Portugal conseguiu a chamada “saída limpa” do processo de assistência financeira internacional que chega agora ao seu termo. Fica o registo de que esta foi a forma escolhida pela Europa e não por Portugal. De que tivemos a sorte – ou o azar, o futuro o dirá – de estarmos a viver um período de afluência anormal de capitais a este lado do mundo, um fluxo que, para além de todos os créditos que o Governo possa reclamar nesta matéria, é a verdadeira justificação para que um país como Portugal, que continua classificado pelas agências de rating como “lixo”, se financie a taxas surpreendentemente baixas. E de que, pesada uma e outra coisa, voltamos aos mercados, sem o suporte de qualquer rede, objetivamente cedo de mais. Ficamos não só nas mãos dos mercados – no sentido em que eles olham para nós de acordo com o que objetivamente valemos -, como também nas mãos da sorte e do azar – dependentes de fatores que nada têm a ver connosco, e que podem fazer com que o dinheiro regresse para onde veio tão facilmente como tem agora chegado.
E é com este cenário, de um Portugal altamente endividado mas “não assistido”, com todas as almofadas esgotadas, com uma carga fiscal suicida e com um desemprego que ninguém pode aceitar que continuaremos a ter de cumprir obrigações muitíssimo exigentes, para não dizer impossíveis, para com credores e parceiros do Euro.
Não há dívida pública que se cumpra sem crescimento económico. E, segundo quem acredita ser possível cumprir, sem que o crescimento económico seja significativo.
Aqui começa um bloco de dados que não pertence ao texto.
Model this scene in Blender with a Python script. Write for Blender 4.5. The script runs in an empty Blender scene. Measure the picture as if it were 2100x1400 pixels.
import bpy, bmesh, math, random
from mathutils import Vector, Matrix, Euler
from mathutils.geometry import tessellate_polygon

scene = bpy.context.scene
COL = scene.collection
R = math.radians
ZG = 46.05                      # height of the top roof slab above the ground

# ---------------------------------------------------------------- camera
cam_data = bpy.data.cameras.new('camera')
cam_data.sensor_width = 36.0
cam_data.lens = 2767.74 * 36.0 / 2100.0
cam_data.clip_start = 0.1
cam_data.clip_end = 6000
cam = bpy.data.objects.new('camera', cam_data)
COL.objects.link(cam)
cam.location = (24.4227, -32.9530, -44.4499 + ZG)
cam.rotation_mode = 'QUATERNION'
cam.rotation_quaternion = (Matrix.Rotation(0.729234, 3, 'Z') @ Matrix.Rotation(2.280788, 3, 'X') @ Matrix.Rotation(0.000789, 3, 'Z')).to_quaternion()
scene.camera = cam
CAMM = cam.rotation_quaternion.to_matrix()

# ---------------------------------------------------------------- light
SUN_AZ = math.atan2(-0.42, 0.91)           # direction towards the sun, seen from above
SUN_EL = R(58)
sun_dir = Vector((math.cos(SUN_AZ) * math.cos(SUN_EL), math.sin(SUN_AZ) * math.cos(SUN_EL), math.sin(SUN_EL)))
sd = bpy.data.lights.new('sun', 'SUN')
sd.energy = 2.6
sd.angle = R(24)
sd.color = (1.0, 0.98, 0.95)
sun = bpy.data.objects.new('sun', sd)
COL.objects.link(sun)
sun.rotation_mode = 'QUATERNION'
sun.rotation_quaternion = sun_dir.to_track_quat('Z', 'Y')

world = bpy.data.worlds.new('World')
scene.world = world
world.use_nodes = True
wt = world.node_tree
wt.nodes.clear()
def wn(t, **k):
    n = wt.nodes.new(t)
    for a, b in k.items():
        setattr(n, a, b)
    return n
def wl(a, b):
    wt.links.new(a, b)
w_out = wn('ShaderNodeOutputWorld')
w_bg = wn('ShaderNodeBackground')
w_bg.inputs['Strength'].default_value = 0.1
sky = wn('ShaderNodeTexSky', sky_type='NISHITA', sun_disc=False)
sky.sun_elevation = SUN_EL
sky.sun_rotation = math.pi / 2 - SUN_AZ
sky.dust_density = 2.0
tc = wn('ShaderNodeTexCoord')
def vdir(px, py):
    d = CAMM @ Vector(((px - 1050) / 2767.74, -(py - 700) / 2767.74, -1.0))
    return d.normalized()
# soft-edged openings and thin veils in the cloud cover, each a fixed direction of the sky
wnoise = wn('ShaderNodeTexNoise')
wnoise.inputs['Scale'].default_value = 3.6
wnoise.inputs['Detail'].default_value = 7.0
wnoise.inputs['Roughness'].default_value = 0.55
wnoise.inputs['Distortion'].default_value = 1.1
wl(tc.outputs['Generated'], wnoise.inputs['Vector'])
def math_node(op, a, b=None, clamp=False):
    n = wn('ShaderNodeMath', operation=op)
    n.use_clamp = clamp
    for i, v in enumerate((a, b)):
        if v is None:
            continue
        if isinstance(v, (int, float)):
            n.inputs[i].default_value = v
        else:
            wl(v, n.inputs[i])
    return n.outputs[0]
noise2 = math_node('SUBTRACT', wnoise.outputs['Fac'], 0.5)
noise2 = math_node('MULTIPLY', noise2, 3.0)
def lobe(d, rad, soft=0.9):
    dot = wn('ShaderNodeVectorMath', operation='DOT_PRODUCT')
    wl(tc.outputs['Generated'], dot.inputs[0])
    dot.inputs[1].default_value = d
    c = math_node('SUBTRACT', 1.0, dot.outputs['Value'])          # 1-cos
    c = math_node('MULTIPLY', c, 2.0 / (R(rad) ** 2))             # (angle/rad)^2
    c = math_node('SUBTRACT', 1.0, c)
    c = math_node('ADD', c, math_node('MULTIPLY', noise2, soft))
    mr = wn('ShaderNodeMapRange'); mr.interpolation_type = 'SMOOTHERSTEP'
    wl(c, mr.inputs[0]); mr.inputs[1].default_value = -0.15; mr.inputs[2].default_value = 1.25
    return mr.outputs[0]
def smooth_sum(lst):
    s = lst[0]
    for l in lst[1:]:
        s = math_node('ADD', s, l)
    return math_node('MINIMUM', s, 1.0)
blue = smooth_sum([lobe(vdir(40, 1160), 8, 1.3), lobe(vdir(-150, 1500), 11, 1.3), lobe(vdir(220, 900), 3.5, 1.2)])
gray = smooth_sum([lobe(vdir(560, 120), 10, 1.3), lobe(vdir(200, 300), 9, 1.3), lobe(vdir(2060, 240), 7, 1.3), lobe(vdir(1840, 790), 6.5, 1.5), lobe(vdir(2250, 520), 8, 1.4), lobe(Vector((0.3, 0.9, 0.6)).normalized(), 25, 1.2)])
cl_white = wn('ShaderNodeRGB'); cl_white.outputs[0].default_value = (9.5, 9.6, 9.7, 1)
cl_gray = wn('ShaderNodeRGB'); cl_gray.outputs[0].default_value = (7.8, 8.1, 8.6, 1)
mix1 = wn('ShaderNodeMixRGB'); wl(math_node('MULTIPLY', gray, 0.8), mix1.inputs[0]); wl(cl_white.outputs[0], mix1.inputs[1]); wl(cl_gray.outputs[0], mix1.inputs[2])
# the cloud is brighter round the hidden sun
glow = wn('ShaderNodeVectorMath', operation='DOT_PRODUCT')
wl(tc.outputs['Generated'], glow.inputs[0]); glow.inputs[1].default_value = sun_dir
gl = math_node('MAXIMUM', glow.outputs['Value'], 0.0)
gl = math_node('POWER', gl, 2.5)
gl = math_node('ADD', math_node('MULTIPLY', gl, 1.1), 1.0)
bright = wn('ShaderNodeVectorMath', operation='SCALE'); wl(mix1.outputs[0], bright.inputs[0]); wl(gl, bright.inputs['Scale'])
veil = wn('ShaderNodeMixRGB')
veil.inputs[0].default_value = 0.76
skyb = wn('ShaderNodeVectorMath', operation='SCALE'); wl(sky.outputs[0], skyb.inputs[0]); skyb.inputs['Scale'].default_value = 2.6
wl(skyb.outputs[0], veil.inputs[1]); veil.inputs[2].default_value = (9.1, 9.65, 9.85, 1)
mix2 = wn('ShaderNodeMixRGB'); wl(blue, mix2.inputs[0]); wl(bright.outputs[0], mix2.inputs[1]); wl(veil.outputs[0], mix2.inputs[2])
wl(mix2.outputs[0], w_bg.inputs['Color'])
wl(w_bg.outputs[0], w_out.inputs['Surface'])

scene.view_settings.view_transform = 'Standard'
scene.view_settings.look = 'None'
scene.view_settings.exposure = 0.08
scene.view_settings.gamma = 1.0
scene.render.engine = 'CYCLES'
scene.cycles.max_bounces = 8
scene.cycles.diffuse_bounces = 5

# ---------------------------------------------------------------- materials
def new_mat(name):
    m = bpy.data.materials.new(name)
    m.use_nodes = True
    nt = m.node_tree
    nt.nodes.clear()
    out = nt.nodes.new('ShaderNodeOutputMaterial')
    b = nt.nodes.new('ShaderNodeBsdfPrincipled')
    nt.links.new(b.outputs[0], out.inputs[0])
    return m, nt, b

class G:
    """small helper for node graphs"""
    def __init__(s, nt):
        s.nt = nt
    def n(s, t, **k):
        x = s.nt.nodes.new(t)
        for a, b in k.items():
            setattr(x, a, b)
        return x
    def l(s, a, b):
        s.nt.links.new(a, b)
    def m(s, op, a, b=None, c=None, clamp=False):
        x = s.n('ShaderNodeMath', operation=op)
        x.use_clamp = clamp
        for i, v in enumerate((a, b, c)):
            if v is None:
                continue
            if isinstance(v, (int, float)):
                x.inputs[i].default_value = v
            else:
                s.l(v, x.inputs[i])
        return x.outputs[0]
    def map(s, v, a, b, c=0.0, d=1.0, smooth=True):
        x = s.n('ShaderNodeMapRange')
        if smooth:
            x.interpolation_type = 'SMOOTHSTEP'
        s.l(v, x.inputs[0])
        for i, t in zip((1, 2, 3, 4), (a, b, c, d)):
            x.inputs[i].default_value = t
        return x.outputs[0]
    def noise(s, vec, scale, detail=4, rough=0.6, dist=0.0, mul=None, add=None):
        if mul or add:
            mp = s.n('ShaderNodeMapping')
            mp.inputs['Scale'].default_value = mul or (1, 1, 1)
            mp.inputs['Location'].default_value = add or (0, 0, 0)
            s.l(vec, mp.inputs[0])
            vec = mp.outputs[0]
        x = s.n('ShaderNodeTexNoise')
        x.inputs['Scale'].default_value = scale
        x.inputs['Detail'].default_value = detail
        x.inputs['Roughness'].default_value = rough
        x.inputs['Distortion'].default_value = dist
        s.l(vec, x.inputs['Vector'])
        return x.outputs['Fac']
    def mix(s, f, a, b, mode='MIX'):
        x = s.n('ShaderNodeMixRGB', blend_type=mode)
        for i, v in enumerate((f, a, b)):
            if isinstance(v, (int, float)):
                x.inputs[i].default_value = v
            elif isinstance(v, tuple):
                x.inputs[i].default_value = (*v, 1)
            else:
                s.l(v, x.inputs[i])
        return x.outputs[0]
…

Mas também não se vê como será possível esse crescimento económico significativo com ainda mais impostos. E com menos despesa, que era por onde se devia ter começado, é agora também cada vez mais difícil. A não ser que estejamos todos disponíveis para aceitar um mergulho de ainda mais gente na zona cinzenta da pobreza e da miséria.
É sempre com preocupação, e também com um espanto que já nem sei por que razão persiste, que vejo a esquerda ignorar os erros que tem cometido ao longo da História, desvalorizando a importância da dimensão económica na definição, financiamento e garantia de sustentabilidade e de futuro das políticas sociais. Uma preocupação e surpresa tão consistentes como as que resultam de a direita insistir num discurso de rigor e austeridade que é cego aos problemas elementares das pessoas, como se os cidadãos tivessem deixado de ser o eixo central, a razão de ser, da política.
A política fiscal – à semelhança de muitos outros instrumentos de governação dos Estados – está cada vez mais impotente perante a crescente integração das economias e da regulação internacional do mundo. Esta é uma verdade indesmentível. Mas, em Portugal, o que temos hoje é uma ausência absoluta de política. Aqui não há, de facto, vida para além do défice. Aqui não há política fiscal. Há, simplesmente, fisco. E, para muita gente, neste Portugal altamente endividado, mas “não assistido”, o que há realmente é um verdadeiro e desumano confisco de um rendimento que já não assegura sequer uma vida minimamente digna.